*SET PROBLEM:* Transcribe every line, keeping it exact.

*MATERIAL SUPPLIED:*

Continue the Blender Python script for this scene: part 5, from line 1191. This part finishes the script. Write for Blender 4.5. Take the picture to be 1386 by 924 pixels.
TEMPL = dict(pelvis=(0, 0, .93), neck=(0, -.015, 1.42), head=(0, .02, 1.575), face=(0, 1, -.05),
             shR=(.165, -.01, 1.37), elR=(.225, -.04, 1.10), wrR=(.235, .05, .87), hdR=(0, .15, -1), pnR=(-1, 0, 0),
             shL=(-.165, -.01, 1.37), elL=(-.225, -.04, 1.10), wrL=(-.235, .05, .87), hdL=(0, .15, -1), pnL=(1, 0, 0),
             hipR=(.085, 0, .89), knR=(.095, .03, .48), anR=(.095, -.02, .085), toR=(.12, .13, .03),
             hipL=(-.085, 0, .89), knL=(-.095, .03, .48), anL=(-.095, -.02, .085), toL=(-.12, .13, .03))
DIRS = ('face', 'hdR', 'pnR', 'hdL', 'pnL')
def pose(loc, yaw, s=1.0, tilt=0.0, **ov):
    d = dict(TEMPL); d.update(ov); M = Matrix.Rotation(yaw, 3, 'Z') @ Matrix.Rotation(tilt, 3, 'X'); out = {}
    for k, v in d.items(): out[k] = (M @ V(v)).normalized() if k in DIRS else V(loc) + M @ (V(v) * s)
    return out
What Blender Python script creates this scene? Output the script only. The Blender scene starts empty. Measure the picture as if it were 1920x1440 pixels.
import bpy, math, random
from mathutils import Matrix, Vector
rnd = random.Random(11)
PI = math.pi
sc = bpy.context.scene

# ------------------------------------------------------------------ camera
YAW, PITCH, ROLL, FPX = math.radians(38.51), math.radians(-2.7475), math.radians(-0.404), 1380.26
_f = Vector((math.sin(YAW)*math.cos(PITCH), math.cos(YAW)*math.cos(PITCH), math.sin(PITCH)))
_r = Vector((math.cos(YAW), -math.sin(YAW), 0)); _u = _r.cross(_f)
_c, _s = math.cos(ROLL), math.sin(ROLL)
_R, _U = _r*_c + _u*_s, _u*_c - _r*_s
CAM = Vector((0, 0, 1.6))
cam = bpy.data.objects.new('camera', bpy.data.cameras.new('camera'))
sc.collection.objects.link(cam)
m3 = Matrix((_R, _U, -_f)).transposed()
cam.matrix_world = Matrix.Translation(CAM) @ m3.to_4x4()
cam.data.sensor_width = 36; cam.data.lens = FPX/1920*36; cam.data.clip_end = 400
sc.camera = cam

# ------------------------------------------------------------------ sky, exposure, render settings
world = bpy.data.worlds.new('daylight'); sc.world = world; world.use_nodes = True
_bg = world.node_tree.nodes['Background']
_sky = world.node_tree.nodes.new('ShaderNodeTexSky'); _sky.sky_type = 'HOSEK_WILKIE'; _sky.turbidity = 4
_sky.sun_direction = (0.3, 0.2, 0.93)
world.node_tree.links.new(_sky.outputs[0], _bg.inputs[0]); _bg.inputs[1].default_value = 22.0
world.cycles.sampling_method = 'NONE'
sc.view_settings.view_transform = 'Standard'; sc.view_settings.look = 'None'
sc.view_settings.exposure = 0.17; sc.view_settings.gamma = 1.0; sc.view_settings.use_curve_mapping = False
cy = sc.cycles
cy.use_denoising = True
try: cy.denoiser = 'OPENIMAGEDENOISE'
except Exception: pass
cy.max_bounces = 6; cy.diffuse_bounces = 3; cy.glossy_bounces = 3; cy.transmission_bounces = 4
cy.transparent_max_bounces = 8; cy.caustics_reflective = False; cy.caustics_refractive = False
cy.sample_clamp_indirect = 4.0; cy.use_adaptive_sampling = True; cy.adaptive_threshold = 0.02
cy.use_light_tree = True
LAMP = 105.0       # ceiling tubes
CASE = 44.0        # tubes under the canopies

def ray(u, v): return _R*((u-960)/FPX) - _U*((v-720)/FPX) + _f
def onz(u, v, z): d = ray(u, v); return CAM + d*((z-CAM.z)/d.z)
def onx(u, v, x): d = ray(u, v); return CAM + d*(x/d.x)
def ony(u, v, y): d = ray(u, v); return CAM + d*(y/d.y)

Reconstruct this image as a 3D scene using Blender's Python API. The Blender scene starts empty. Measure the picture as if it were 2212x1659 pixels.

*ANSWER TO THE EXERCISE:*
Continue the Blender Python script for this scene: part 5, from line 1191. This part finishes the script. Write for Blender 4.5. Take the picture to be 1386 by 924 pixels.
TEMPL = dict(pelvis=(0, 0, .93), neck=(0, -.015, 1.42), head=(0, .02, 1.575), face=(0, 1, -.05),
             shR=(.165, -.01, 1.37), elR=(.225, -.04, 1.10), wrR=(.235, .05, .87), hdR=(0, .15, -1), pnR=(-1, 0, 0),
             shL=(-.165, -.01, 1.37), elL=(-.225, -.04, 1.10), wrL=(-.235, .05, .87), hdL=(0, .15, -1), pnL=(1, 0, 0),
             hipR=(.085, 0, .89), knR=(.095, .03, .48), anR=(.095, -.02, .085), toR=(.12, .13, .03),
             hipL=(-.085, 0, .89), knL=(-.095, .03, .48), anL=(-.095, -.02, .085), toL=(-.12, .13, .03))
DIRS = ('face', 'hdR', 'pnR', 'hdL', 'pnL')
def pose(loc, yaw, s=1.0, tilt=0.0, **ov):
    d = dict(TEMPL); d.update(ov); M = Matrix.Rotation(yaw, 3, 'Z') @ Matrix.Rotation(tilt, 3, 'X'); out = {}
    for k, v in d.items(): out[k] = (M @ V(v)).normalized() if k in DIRS else V(loc) + M @ (V(v) * s)
    return out
What Blender Python script creates this scene? Output the script only. The Blender scene starts empty. Measure the picture as if it were 1920x1440 pixels.
import bpy, math, random
from mathutils import Matrix, Vector
rnd = random.Random(11)
PI = math.pi
sc = bpy.context.scene

# ------------------------------------------------------------------ camera
YAW, PITCH, ROLL, FPX = math.radians(38.51), math.radians(-2.7475), math.radians(-0.404), 1380.26
_f = Vector((math.sin(YAW)*math.cos(PITCH), math.cos(YAW)*math.cos(PITCH), math.sin(PITCH)))
_r = Vector((math.cos(YAW), -math.sin(YAW), 0)); _u = _r.cross(_f)
_c, _s = math.cos(ROLL), math.sin(ROLL)
_R, _U = _r*_c + _u*_s, _u*_c - _r*_s
CAM = Vector((0, 0, 1.6))
cam = bpy.data.objects.new('camera', bpy.data.cameras.new('camera'))
sc.collection.objects.link(cam)
m3 = Matrix((_R, _U, -_f)).transposed()
cam.matrix_world = Matrix.Translation(CAM) @ m3.to_4x4()
cam.data.sensor_width = 36; cam.data.lens = FPX/1920*36; cam.data.clip_end = 400
sc.camera = cam

# ------------------------------------------------------------------ sky, exposure, render settings
world = bpy.data.worlds.new('daylight'); sc.world = world; world.use_nodes = True
_bg = world.node_tree.nodes['Background']
_sky = world.node_tree.nodes.new('ShaderNodeTexSky'); _sky.sky_type = 'HOSEK_WILKIE'; _sky.turbidity = 4
_sky.sun_direction = (0.3, 0.2, 0.93)
world.node_tree.links.new(_sky.outputs[0], _bg.inputs[0]); _bg.inputs[1].default_value = 22.0
world.cycles.sampling_method = 'NONE'
sc.view_settings.view_transform = 'Standard'; sc.view_settings.look = 'None'
sc.view_settings.exposure = 0.17; sc.view_settings.gamma = 1.0; sc.view_settings.use_curve_mapping = False
cy = sc.cycles
cy.use_denoising = True
try: cy.denoiser = 'OPENIMAGEDENOISE'
except Exception: pass
cy.max_bounces = 6; cy.diffuse_bounces = 3; cy.glossy_bounces = 3; cy.transmission_bounces = 4
cy.transparent_max_bounces = 8; cy.caustics_reflective = False; cy.caustics_refractive = False
cy.sample_clamp_indirect = 4.0; cy.use_adaptive_sampling = True; cy.adaptive_threshold = 0.02
cy.use_light_tree = True
LAMP = 105.0       # ceiling tubes
CASE = 44.0        # tubes under the canopies

def ray(u, v): return _R*((u-960)/FPX) - _U*((v-720)/FPX) + _f
def onz(u, v, z): d = ray(u, v); return CAM + d*((z-CAM.z)/d.z)
def onx(u, v, x): d = ray(u, v); return CAM + d*(x/d.x)
def ony(u, v, y): d = ray(u, v); return CAM + d*(y/d.y)

Reconstruct this image as a 3D scene using Blender's Python API. The Blender scene starts empty. Measure the picture as if it were 2212x1659 pixels.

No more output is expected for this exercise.